Não deixa de ser curioso que os prémios de gestão que recompensam os grandes lucros dos bancos sejam afinal um claro reconhecimento do funcionamento enviesado de um sector que, caso estivesse a funcionar adequadamente, deveria apresentar apenas os lucros derivados da sua intermediação entre as remunerações dos depósitos e dos empréstimos e não a da especulação financeira.
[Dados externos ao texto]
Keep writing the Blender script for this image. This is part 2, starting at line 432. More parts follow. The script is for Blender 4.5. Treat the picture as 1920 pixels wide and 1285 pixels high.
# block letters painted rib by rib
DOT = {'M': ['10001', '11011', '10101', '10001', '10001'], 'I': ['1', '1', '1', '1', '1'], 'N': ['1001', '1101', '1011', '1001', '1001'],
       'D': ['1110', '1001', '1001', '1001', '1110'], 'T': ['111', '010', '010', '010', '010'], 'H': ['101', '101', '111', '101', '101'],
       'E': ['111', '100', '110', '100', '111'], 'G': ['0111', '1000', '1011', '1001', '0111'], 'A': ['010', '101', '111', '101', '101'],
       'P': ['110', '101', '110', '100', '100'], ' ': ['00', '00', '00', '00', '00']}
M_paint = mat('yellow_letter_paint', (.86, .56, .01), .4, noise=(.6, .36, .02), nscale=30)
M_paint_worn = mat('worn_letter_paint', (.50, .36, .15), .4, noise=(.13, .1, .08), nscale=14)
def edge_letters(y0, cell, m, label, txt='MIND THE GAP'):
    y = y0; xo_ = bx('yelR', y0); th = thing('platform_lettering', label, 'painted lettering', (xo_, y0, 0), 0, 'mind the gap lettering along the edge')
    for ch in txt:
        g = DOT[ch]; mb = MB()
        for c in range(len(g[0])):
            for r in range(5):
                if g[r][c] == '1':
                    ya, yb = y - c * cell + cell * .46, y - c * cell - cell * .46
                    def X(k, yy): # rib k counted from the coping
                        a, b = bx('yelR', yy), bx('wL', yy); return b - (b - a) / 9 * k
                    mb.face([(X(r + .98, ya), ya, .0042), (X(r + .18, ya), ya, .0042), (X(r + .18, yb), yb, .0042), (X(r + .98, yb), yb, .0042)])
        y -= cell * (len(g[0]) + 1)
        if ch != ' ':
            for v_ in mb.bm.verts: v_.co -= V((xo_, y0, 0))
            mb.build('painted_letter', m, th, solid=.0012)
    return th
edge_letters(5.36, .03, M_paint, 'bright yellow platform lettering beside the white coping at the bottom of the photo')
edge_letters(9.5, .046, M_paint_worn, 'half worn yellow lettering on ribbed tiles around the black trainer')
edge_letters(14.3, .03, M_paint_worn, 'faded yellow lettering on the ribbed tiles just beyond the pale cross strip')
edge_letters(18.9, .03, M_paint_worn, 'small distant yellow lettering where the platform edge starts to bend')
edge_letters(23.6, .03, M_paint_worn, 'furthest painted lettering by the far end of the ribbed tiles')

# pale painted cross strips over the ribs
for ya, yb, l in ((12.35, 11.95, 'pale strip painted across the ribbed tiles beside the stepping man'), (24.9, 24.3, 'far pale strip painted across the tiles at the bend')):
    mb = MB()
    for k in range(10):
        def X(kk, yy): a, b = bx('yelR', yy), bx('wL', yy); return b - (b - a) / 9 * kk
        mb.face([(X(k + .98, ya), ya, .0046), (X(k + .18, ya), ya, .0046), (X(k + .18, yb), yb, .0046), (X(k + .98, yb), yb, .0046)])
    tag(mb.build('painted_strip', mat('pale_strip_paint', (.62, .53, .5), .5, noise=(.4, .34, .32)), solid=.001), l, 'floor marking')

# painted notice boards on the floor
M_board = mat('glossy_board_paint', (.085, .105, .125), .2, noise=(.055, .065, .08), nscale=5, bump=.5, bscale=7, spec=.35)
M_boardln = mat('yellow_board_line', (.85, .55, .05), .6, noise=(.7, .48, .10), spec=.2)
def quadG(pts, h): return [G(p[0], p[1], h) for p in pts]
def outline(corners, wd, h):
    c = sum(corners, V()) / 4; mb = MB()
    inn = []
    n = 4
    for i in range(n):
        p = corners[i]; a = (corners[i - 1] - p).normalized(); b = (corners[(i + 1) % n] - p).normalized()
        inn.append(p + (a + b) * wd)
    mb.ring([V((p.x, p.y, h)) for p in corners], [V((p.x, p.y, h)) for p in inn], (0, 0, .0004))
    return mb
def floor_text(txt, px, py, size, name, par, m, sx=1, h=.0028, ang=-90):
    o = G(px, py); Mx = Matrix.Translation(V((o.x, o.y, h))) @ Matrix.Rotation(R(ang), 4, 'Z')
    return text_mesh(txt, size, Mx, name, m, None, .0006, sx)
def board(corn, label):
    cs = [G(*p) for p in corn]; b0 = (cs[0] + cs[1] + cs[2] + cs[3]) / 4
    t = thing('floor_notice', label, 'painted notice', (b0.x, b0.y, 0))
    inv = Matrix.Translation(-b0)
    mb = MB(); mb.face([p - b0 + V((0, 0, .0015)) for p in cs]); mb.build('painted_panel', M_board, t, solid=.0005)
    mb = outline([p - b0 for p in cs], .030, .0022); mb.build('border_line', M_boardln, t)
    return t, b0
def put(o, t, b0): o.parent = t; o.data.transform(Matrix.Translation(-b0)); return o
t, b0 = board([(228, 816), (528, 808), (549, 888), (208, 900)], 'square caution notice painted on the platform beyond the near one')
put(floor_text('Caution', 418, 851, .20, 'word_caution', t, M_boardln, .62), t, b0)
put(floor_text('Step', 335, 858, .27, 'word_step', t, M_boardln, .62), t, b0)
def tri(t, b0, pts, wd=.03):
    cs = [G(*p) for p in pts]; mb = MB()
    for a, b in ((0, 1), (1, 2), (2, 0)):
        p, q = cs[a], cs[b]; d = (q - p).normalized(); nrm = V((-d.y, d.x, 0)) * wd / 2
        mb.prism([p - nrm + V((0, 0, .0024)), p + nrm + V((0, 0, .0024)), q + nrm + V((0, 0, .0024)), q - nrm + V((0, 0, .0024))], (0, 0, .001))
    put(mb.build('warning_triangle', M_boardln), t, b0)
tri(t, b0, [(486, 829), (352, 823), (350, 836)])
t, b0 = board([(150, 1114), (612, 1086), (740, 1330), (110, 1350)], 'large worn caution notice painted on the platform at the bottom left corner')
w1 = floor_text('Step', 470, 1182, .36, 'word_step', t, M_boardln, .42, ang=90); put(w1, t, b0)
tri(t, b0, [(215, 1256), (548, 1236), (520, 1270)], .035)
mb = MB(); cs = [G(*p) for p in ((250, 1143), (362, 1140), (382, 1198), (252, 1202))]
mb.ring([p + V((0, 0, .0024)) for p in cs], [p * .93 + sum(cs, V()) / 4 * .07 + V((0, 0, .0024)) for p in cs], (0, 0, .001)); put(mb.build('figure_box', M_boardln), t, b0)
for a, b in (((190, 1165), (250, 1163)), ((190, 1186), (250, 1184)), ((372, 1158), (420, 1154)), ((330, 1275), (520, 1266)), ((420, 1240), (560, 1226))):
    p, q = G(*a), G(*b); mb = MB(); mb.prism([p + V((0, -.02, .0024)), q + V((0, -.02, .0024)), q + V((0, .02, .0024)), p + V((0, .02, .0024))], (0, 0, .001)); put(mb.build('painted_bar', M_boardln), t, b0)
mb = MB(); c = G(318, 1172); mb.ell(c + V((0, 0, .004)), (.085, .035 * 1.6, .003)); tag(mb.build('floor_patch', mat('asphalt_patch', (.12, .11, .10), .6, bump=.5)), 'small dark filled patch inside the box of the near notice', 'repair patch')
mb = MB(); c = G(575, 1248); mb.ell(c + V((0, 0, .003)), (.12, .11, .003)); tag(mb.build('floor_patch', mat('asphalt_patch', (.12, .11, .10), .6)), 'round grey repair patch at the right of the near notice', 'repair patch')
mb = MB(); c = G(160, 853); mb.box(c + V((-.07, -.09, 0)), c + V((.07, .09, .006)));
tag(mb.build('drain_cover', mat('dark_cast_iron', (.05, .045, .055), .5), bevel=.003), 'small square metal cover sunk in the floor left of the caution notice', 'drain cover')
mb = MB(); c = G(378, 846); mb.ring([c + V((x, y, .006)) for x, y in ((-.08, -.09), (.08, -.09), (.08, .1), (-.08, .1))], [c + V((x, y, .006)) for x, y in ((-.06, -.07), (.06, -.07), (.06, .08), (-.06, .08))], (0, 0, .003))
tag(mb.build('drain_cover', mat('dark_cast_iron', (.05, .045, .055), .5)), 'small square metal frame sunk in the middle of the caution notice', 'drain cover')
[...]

Vimos comos as crises financeiras desencadearam recessões em muitos países e como, em resposta e na boa linha de dominante pensamento neoliberal, os respectivos governos implementaram “medidas de austeridade” (eufemismo que se traduziu em grandes diminuições na despesa pública, e em especial em áreas como a saúde, a educação e a segurança social), quando em simultâneo se assistiu ao aumento da concentração da riqueza. Anos volvidos sobre o colapso que devia ter mudado as nossas vidas continuamos a assistir à actuação desregulada e desregrada dum sistema financeiro desligado da realidade económica global, onde se continua a permitir a transacção de contractos derivados que ultrapassam várias vezes o valor e o montante dos activos reais subjacentes, onde se permite a amálgama entre a actividade comercial e a especulativa e onde os grandes quadros continuam a usufruir de escandalosas compensações pelos resultados imediatos e inúmeras vezes inflacionados por meras manobras contabilísticas.
Pese embora a preponderância das teses neoliberais a reestruturação do sector bancário segundo regras semelhantes às que foram introduzidas após a Grande Depressão, não é difícil; poderá faltar vontade política, mas a necessidade existe e o perigo de não a executar é grande e bem real.